After 16 years and since the dawn of metaverse technology that enables the construction of 3D Digital Virtual Worlds, we return to the reflections of Negroponte (2006), broadening them to discuss the interaction process between human beings, who at this time begin to be represented by their avatars and who are in congruence with the environment (relations established in a Digital Virtual space), and in this case, it being a Digital Virtual World in 3D. We can see that increasingly, metaverse technology is being used to its full potential, and not only with the “intention” of merely substituting the physical space or promoting only a man-machine interaction. Human beings can establish interaction processes through telepresence and a Digital Virtual presence with other human beings who are in conditions that would not otherwise be geographically possible.

Another significant aspect is that of the representation of human perception. In this case it is broadened with the possibility of a metaphorical representation in graphic 3D construction that we do not normally use in geographically based interactions. The 3D Digital Virtual Worlds are then tridimensional graphical representations, constructed with metaverse technology through the action of avatars. The avatars are also 3D graphic representations of human beings e-inhabiting these 3D Digital Virtual Worlds. This e-inhabiting, or e-living, consists of being, living, inhabiting, and moreover of living and sharing a 3D Digital Virtual World with other e-inhabitants who are also represented by avatars, and enabling a kind of “Digital Virtual” life. This new way of living and sharing significantly increases the understanding of the relationship and the interaction between human beings and digital technologies as they are in congruence with each other. In this way, when interacting in the 3D Digital Virtual World, human beings establish another relationship with information, metaphorically enabling new ways of constructing knowledge by representing theoretical concepts in graphs. The concepts are usually represented in an oral or textual way, so we are familiarized to maintain a dialogue or to write about a particular theoretical referential using the same words the author refers to: we think in synonyms and/or reproduce their ideas. When we metaphorically represent a concept, however, we need to understand it in order to establish relationships with objects or schemes and we also need someone’s validation, through their interpretation, to validate the metaphor. The metaphor only makes sense when it can be interpreted.

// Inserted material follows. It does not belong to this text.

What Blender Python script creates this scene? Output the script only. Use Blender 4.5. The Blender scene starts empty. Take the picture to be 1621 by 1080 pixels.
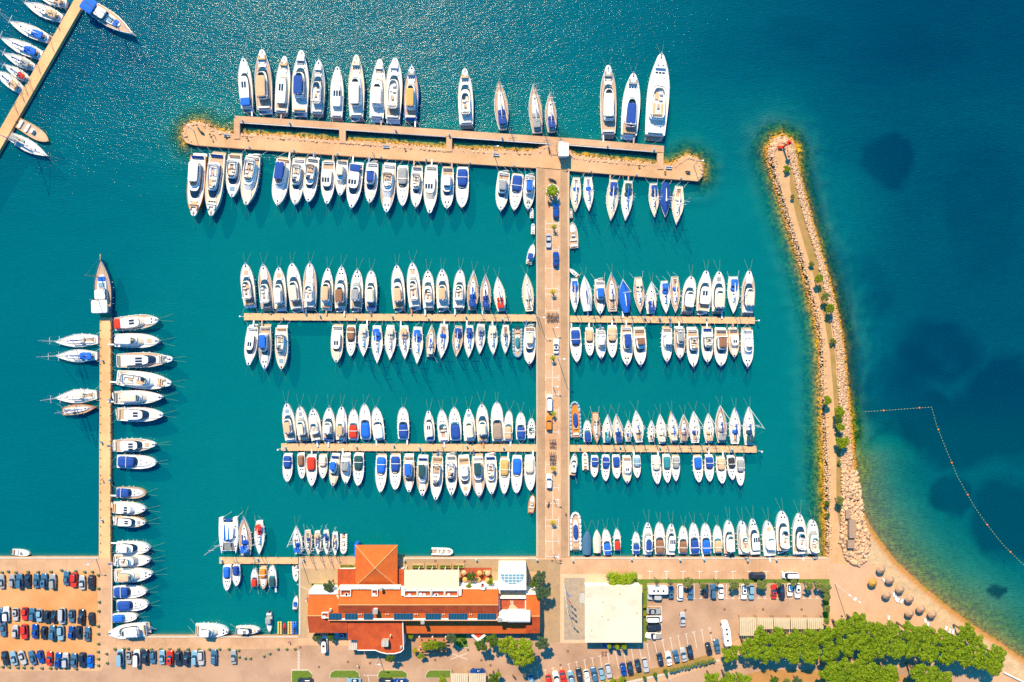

The point from which the object of knowledge is viewed can also be considered significant. The possibilities are broadened by the angle of vision upon the object, which itself can be approached from different angles when we move the avatar, when we change the way we look at the object, when we fly, teleport or even when we are in other dimensions in the 3D Digital Virtual World.

Therefore, the avatars’ “Digital Virtual lives” are being built symbiotically with human beings’ “physical life”, through the similarities, differences, contradictions, synergies and triumphs the human establishes when using his avatar representation. The human has a “Digital Virtual life” when he establishes living and sharing relationships or develops interaction processes with other e-inhabitants of the 3D Digital Virtual Worlds through a “Digital Virtual self” represented by a “technologicized body” (Lévy, 1999). In this way, it is through living and sharing that he establishes friendship, organizes communities in cyberspace and builds up Digital Virtual social networks, forming and being formed by this culture that emerges from living and sharing within a Digital Virtual environment.